Selecting
the Appropriate Technique
As you will see, there are many
techniques available for forecasting purposes, which makes it difficult for
people to select the most appropriate technique. In fact, there is rarely one
best technique for any given forecasting situation and manytimes it is advisable
to use a combination of quantitative and judgmental techniques (see the section
on Combining Forecasting Techniques).
In general, selection
of an appropriate technique can be guided by the focal product’s
stage in its life cycle.
For example, forecasting sales of emerging
products which have little or no sales history must rely on more judgmental
techniques. As the product becomes more mature and more data is available, simple
time series models become more useful. Causal models can ultimately be used
with a rich data history. To see the relationship between choice of technique
and product life-cycle stage, see Table A1 and
A2.
In general, selection
of an appropriate technique can be guided by considering the
following key factors about the forecasting situation.
1. Forecast Horizon:
Basically, you want to make sure that the technique allows you to pick up changes
that might occur during the forecast time interval. For example,
Short-term: < 3 months
In the short-term, seasonal fluctuations
and randomness are the major influences on sales. Because forecasts at many
firms are typically for periods greater than 3 months, short-term forecasting
methods are not emphasized in this guide.
Medium-term: 3 months to 2 years
These medium-term forecasts require
that fluctuations of a medium-term nature (e.g., economic and competitive conditions)
are accounted for by the technique. Since cyclical change and trend are important
factors in this time frame, techniques such as regression analysis and time-series
methods are useful.
Long-term: > 2 years
Here, the major consideration
is with expected trends, as well as economic, competitive, and technological
conditions which can only be estimated subjectively. Judgmental methods are
usually best employed here.
2. Data requirements. Techniques differ
by virtue of how much data is required to successfully employ the technique.

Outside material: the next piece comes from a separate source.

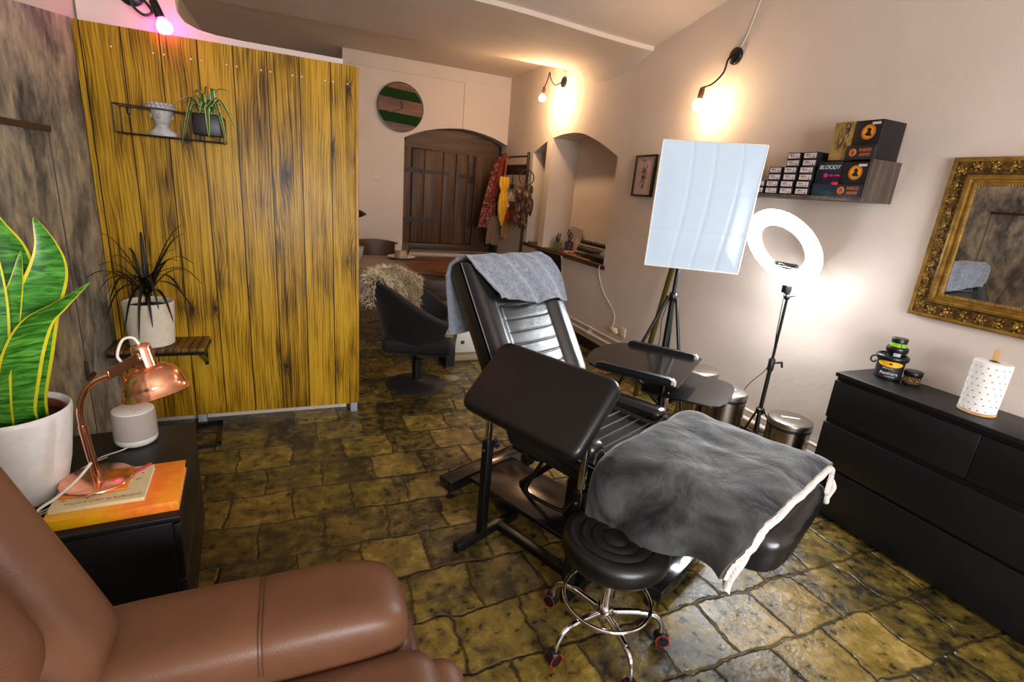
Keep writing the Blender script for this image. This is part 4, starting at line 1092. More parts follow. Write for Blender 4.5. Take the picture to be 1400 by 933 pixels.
# ================================================================== softbox
sb = thing('softbox_light', 'large pale white fabric softbox on a black tripod stand', 'softbox', (2.11, 2.41, 0))
cn = [Vector((1.905, 2.487, 1.898)), Vector((2.356, 2.174, 1.902)), Vector((2.338, 2.186, 1.203)), Vector((1.908, 2.485, 1.20))]
ctr = sum(cn, Vector())/4; fn = (cn[1]-cn[0]).cross(cn[3]-cn[0]).normalized()
if fn.y > 0: fn = -fn
SOFT = NT('softbox_diffusion_cloth'); v = SOFT.coord(); nz = SOFT.noise(v, 9, 3)
SOFT.set(**{'Base Color': lin((.60, .63, .66)), 'Roughness': .8, 'Emission Color': lin((.82, .91, 1.)), 'Emission Strength': .36}); SOFT.bump(nz.outputs['Fac'], .2, .01); SOFT = SOFT.m
def sbp(a, b):
    p = cn[0].lerp(cn[1], a).lerp(cn[3].lerp(cn[2], a), b)
    e = min(a, 1-a, b, 1-b); h = .012*smoothstep(0, .2, e)
    for k in (.30, .52, .78): h -= .006*math.exp(-((a-k-.03*math.sin(b*4))/.012)**2)
    for k in (.36, .70): h -= .004*math.exp(-((b-k)/.010)**2)
    return p+fn*h
g = G(); g.grid(sbp, 70, 70); fdf = wb(g, 'front_diffuser', SOFT, sb)
SBK = simple('black_softbox_cloth', (.05, .05, .055), .7, 0, .2, 100)
g = G(); bkc = ctr-fn*.30+Vector((0, 0, -.02)); k = .16
q = [bkc+(c-ctr)*k for c in cn]
g.rings([[c+fn*.0 for c in cn], [c.lerp(d, .03)-fn*.012 for c, d in zip(cn, q)], q], True, False, True, False); wb(g, 'shell', SBK, sb)
g = G()
for i in range(4): g.tube([cn[i], cn[(i+1) % 4]], .004, 6)
wb(g, 'rim_piping', WHITEP, fdf)
pp = Vector((2.11, 2.41, 0))
ap = Vector((pp.x, pp.y, 1.40))
pp2 = Vector((2.155, 2.475, 0))
g = G(); g.cyl(pp2+Vector((0, 0, .3)), pp2+Vector((0, 0, 1.02)), .0165); g.cyl(pp2+Vector((0, 0, 1.0)), pp2+Vector((0, 0, 1.5)), .013); g.lathe([(.02, .98), (.024, .985), (.024, 1.03), (.018, 1.035)], pp2, 14); g.ball(pp2+Vector((-.03, .01, 1.0)), .014, 8); wb(g, 'pole', BLACKM, sb)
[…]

For example, Box-Jenkins models require many data points while judgmental techniques
require little or none.
3. Pattern of past data. The pattern of
a product’s previous sale history is an important factor to consider. While
the major pattern is the trend, there are also cyclic and seasonal patterns
to consider. Certain techniques are best suited for capturing the different
patterns in the data. In Table A1 and A2,
it is shown how well each technique captures various pattern elements in the
data.
4. Explanatory requirements. Whereas some
techniques are based purely on the pattern of past data and may do quite well
at forecasting, manytimes these are not useful by themselves since it is difficult
to explain the forecast to others who wish to understand the causal factors
underlying the forecast. Certain techniques (e.g. regression, leading indicators,
judgemental methods) are particularly well suited to incorporating causal relationships.
Table A1 and A2
also cross-lists the various techniques described in this guide with the above
factors. In addition to the stage in the product’s life cycle, use these factors
to fine-tune your selection of an appropriate set of techniques.